Es el ocurrente recurso de los disfraces, precisamente, el que mejor revela la enquistada costumbre del poder que acude a la promesa, al alarde, al timo, a la simulación y al engaño para golpear una verdad que, a su pesar, se impone con más dramatismo cuanto mayor la pretensión de ocultarla. Al modo del machismo pródigo en inventos para continuar aplicando la máxima que dicta “te quiero, te golpeo”, el Poder castiga al incauto y al desvalido tras la fórmula de leyes reformadas y dictados irrefutables que, lejos de subsanar la miseria con ignorancia que incrementa la tragedia mexicana, acelera el proceso de depauperación que envilece a los indignados en la proporción en que enriquece a los privilegiados. Sin embargo, el “desvalido” sabe cómo vengarse al enrostrar su condición lumpenizada.

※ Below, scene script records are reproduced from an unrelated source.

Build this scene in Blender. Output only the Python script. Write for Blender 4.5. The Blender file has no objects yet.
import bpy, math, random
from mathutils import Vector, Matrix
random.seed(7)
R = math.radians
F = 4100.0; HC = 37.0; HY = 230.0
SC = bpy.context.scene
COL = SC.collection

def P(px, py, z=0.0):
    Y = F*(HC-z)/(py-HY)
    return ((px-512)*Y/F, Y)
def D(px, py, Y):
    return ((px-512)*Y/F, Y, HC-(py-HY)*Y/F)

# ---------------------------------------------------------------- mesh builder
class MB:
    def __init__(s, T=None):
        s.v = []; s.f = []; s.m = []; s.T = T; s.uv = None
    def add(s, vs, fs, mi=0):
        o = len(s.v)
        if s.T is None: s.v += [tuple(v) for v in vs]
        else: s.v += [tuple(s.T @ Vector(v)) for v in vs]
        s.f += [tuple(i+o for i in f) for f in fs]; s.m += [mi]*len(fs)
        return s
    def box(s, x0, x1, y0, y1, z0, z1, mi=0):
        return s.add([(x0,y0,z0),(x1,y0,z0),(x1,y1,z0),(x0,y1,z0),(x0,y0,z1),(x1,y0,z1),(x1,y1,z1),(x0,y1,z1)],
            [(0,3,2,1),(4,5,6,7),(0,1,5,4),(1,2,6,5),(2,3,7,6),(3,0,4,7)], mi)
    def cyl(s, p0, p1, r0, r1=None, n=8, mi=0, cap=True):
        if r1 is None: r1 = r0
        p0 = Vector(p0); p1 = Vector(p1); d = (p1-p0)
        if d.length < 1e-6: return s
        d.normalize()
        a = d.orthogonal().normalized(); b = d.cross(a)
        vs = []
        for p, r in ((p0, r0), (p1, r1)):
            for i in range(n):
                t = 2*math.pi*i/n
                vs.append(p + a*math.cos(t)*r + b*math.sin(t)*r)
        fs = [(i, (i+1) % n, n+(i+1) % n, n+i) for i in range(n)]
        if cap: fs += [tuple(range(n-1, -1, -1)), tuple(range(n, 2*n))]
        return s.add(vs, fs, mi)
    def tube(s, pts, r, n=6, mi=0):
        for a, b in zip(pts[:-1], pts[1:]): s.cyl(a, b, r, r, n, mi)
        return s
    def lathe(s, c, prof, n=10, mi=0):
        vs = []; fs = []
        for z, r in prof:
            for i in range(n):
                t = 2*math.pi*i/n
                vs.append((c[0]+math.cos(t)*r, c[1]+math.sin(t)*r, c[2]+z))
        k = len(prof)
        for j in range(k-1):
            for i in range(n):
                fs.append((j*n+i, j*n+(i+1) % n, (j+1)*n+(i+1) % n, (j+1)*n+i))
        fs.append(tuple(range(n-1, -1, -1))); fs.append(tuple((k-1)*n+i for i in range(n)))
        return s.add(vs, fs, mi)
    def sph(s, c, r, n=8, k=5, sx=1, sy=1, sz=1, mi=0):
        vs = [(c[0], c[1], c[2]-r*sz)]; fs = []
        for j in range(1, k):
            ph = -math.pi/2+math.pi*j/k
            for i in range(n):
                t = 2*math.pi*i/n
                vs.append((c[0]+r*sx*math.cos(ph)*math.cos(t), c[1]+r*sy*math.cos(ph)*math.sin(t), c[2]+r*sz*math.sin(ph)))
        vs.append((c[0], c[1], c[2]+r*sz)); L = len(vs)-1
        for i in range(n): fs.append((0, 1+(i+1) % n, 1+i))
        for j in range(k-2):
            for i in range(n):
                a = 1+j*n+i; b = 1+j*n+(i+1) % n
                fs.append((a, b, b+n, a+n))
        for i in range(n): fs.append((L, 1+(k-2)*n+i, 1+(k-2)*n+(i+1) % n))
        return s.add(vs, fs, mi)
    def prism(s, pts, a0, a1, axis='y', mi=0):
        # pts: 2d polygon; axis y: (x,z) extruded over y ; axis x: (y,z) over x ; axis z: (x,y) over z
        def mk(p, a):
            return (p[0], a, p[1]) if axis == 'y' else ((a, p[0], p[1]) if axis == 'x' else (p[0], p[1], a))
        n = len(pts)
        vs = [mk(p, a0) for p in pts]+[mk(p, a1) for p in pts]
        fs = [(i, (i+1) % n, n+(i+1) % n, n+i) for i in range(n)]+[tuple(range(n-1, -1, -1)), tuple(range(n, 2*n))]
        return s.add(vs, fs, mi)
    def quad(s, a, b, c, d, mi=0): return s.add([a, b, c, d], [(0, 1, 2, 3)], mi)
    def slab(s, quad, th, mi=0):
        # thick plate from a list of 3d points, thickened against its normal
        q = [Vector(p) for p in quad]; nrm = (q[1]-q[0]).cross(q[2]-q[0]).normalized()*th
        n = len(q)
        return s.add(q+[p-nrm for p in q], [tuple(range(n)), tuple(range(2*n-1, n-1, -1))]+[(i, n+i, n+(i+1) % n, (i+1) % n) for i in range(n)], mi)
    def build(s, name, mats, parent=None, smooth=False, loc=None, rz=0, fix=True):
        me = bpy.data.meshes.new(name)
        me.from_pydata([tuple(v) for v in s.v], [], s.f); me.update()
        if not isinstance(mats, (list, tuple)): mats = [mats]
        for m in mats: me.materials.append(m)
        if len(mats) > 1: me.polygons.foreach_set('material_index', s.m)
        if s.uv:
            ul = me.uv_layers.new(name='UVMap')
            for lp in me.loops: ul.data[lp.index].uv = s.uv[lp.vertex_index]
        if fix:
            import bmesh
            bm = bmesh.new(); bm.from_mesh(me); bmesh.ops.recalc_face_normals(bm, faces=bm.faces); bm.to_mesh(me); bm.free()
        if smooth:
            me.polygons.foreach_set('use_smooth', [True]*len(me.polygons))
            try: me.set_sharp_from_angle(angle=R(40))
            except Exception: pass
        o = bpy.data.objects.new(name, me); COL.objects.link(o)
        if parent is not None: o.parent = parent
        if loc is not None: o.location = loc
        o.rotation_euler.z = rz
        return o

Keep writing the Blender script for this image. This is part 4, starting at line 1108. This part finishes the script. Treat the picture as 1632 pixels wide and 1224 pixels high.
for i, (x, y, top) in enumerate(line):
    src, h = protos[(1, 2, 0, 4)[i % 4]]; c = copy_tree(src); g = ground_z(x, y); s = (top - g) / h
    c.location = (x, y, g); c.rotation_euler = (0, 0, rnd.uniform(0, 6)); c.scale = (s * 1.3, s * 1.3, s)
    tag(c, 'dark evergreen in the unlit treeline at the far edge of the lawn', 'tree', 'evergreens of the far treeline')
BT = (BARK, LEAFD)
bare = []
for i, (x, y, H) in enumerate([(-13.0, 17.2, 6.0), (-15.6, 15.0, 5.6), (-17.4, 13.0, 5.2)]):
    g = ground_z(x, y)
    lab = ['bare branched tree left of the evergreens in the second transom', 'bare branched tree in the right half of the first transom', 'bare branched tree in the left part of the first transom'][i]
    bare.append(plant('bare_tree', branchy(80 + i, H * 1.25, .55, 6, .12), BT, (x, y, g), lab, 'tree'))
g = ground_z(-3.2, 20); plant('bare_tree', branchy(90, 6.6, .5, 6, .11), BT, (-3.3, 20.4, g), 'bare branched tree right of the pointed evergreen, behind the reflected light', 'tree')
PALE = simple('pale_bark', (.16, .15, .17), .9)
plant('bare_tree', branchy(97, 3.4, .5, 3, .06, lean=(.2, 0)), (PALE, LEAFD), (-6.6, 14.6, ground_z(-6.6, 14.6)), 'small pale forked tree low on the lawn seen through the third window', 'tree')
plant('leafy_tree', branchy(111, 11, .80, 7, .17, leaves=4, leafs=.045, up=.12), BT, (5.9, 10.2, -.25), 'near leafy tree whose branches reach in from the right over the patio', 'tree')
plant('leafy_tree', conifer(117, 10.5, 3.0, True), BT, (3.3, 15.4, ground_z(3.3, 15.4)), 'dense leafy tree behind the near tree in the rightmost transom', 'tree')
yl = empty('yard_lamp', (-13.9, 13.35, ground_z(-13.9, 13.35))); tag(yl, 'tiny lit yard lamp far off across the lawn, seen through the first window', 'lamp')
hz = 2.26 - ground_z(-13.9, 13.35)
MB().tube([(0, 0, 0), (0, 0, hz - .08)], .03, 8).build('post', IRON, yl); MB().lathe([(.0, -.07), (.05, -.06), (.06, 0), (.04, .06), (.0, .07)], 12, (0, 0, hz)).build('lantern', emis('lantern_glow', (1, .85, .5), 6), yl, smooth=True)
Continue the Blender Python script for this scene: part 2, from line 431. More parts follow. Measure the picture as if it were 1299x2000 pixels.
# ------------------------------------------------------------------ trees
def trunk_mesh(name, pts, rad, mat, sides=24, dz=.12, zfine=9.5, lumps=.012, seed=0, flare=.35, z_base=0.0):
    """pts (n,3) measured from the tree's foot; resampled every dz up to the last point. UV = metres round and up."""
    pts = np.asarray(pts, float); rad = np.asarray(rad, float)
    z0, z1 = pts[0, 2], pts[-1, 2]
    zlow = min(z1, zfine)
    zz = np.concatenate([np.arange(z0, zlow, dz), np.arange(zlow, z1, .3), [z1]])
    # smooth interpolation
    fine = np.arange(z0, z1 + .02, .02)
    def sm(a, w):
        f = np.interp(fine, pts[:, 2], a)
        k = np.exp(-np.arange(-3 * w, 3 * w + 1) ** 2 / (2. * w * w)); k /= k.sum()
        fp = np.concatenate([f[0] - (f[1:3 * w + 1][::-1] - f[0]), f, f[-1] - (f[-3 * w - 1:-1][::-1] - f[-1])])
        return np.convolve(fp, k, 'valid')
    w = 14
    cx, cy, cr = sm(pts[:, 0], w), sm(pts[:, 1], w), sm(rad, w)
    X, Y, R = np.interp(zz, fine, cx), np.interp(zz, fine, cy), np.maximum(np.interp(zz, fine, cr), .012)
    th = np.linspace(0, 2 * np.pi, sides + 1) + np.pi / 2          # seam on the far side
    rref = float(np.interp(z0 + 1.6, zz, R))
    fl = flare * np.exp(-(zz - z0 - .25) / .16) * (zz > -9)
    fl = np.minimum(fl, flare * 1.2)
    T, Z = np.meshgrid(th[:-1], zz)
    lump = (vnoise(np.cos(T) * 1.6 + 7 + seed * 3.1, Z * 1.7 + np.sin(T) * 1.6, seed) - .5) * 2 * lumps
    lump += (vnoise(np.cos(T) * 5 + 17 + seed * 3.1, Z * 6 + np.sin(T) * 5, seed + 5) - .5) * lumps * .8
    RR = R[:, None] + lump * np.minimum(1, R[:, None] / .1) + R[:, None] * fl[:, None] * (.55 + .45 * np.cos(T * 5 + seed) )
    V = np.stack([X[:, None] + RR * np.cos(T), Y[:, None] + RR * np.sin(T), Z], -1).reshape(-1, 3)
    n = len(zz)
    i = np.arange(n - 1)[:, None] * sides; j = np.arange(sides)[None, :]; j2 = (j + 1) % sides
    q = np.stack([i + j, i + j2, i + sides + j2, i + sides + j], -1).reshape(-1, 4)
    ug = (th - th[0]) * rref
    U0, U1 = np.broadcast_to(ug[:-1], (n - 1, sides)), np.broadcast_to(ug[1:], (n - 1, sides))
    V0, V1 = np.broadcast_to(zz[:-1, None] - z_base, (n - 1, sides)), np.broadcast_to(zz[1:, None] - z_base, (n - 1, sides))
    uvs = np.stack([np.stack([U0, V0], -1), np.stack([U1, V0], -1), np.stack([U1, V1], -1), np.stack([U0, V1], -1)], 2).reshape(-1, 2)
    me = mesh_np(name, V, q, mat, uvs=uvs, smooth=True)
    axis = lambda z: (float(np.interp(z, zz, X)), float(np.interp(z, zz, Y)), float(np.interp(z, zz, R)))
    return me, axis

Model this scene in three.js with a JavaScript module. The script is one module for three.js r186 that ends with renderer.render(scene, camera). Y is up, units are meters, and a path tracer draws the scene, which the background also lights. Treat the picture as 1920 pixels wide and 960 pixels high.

Inocultable en el “corazón de la Capital”, el arco en tensión entre la pobreza y la riqueza, entre la tolerancia y el abuso, entre el horror y lo bello que consiguen burlar el efecto “mano de hacha” que tanto la furia lumpen como la codicia burguesa esgrimen con lenguajes diferentes, deja en claro lo innegable: de la globalización del despojo no habrán de surgir ni el equilibrio social y mucho menos los medios para amparar la dignidad de las personas.